• _TASK INSTRUCTIONS_: Find every line with the word "wide" and give their count, nothing else.

** Begin RECORDS SHOWN **

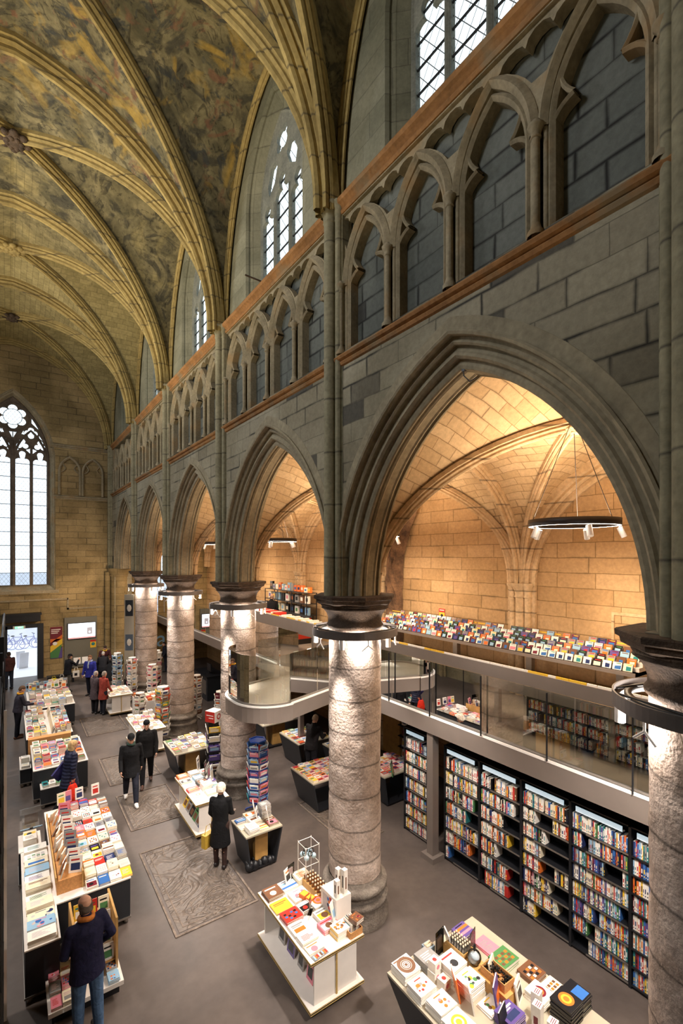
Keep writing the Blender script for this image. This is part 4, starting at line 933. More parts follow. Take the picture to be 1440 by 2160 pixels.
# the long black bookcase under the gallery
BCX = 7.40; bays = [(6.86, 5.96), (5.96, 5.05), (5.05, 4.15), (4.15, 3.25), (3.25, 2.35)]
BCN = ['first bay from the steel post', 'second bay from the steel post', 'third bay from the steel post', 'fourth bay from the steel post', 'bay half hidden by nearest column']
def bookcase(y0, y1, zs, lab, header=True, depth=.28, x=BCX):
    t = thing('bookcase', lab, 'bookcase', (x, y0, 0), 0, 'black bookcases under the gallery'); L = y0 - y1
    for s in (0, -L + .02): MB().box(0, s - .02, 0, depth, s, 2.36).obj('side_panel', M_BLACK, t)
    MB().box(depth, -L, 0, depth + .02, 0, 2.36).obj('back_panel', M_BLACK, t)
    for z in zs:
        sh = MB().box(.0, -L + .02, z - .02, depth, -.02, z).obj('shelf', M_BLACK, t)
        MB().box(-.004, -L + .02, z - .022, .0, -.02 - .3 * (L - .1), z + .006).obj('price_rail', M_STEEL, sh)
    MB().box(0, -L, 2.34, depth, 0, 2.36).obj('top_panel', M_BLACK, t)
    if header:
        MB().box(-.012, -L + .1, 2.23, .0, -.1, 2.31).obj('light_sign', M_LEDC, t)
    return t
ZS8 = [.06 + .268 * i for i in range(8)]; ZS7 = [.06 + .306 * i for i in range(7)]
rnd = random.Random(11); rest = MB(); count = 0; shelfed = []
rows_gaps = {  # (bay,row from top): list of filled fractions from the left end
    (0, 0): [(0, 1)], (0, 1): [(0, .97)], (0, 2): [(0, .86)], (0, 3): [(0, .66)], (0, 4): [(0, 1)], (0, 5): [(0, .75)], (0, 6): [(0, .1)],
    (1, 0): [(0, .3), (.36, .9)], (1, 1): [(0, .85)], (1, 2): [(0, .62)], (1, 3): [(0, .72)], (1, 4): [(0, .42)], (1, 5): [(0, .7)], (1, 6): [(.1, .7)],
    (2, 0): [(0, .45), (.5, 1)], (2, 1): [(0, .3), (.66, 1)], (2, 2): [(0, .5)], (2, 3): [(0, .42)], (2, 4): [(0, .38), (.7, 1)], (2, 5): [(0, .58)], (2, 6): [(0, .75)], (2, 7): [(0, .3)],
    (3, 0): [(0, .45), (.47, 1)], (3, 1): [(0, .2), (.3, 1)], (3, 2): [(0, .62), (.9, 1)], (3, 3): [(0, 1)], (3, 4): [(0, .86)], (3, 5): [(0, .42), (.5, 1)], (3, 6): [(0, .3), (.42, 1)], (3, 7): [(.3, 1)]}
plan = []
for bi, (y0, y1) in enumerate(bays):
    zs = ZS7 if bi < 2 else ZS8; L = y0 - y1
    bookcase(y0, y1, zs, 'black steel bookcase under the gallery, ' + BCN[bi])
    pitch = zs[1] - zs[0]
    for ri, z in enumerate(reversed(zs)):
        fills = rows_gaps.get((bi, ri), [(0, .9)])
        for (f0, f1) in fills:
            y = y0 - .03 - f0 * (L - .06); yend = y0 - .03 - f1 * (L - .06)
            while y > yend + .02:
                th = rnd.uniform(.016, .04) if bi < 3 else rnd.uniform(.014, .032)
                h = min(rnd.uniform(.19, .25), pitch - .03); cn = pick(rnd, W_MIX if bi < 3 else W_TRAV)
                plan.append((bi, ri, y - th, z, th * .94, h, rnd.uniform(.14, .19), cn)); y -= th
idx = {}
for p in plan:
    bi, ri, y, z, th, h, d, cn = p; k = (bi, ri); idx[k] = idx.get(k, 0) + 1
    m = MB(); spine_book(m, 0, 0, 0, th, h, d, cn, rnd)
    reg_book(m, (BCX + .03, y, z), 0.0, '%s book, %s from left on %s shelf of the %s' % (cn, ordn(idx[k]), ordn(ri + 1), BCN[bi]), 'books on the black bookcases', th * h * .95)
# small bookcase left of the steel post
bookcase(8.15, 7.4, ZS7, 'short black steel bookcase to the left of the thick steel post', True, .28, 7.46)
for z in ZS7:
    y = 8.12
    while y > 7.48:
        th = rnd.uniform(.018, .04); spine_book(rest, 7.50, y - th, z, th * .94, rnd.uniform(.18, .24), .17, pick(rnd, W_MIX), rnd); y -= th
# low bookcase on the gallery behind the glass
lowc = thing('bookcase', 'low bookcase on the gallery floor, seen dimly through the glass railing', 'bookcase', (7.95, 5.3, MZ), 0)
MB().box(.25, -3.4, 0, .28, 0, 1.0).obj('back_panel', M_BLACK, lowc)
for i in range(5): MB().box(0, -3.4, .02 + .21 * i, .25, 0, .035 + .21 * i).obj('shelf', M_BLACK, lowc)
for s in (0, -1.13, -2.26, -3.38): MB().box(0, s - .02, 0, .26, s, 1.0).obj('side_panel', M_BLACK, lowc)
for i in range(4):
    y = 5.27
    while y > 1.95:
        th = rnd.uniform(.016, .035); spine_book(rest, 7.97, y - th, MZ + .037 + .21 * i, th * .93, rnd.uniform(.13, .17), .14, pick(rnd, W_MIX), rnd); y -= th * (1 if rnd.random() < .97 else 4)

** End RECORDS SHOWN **
** Begin RECORDS SHOWN **

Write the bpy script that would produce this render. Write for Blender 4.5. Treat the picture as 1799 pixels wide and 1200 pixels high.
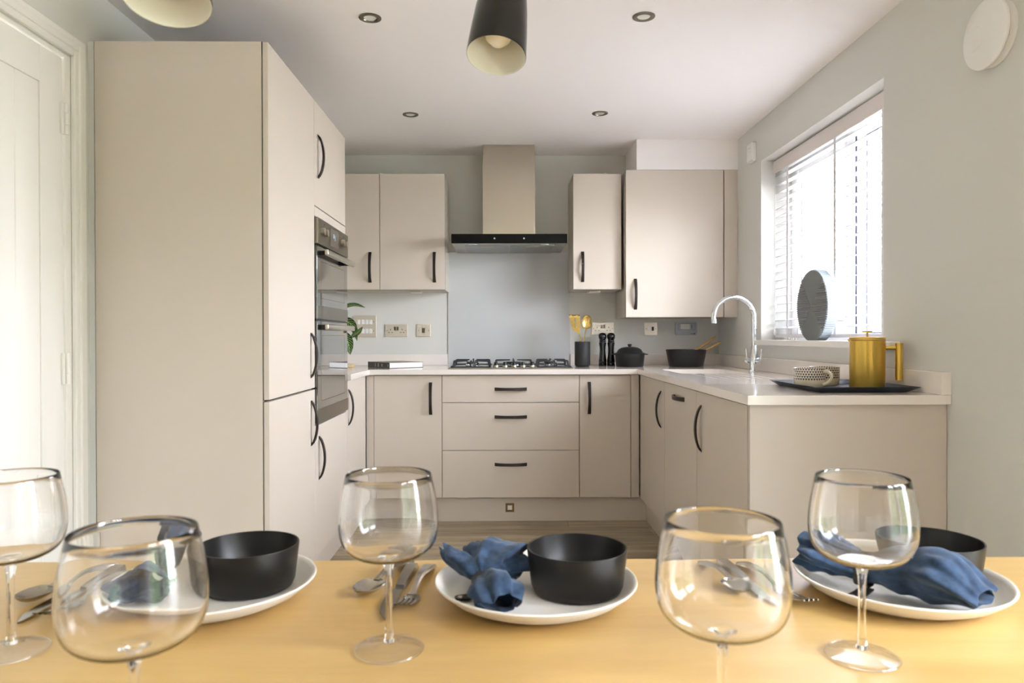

** End RECORDS SHOWN **
** Begin RECORDS SHOWN **

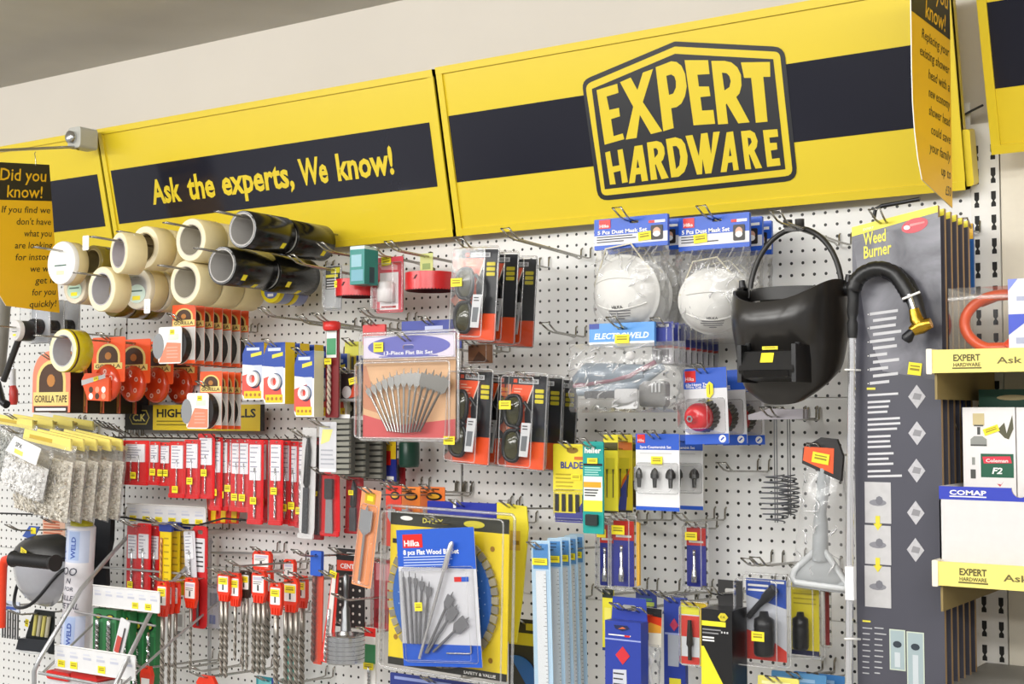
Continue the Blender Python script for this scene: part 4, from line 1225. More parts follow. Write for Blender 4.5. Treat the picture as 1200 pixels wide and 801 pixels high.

** End RECORDS SHOWN **

• _SOLUTION TO THIS PROBLEM_: 2